In the 1960's, olive drab was Smith's color during the Vietnam War. Sixty years later, it's the color of kindness for this marine.

Smith fought for the American way and has the battle scars and stories to prove it. Still believing in the process Tuesday, he volunteered at the polling place where he's been voting for the past 15 years, Crown Heights Christian Church.

"I thought I'd see it from a different side," said Smith.

Smith remembers it being a cold Election Day morning.

"It was exactly the temperature Mike told us it was going to be," said Larry Smith.

"Cloudy in the morning but basically dry," said News 4's Mike Morgan during his Monday evening forecast, with a big '49' placed over OKC.

"Then wind was probably blowing 10 miles per hour," said Smith.

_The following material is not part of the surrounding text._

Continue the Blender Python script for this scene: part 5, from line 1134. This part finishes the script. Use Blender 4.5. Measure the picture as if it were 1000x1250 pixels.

Smith was only wearing a short-sleeved shirt and pants. He thought he'd be working inside. Instead, he was outside working the long lines.

"After about two hours there, I started shivering, and my shoulder muscles were tightening up," said Smith. "You can be out in elements like that and be able to develop hypothermia. So, that's what I thought was going on."

But, Smith stayed. He said he didn't want to make any other worker come from the warm inside to the parking lot.

In the line, Smith said there was a tall young man. Likely in his 20's, at least 6 feet tall, with collar-length brown wavy hair.

"And kind eyes," said Smith.

Smith said the man offered him the coat twice, but he refused.

"The third time I came by he said, 'I can't let you do this. You've got to take the coat, I have jacket in my car," said Smith.

That's when he finally took the man up on the offer.

Larry Smith wears coat given to him while volunteering at a polling place

"I started to warm up right away," said Smith.

The man wrote down his address on a piece of paper, voted, then headed home.

However, Smith lost the note.

Since that day, Smith said he drove up and down the street he believes the man lives on, but had no luck.

Now, he's reaching out through the TV and on the internet, because when generosity checks all the boxes, it simply cannot go unnoticed.

"You have to return a kindness somehow," said Smith.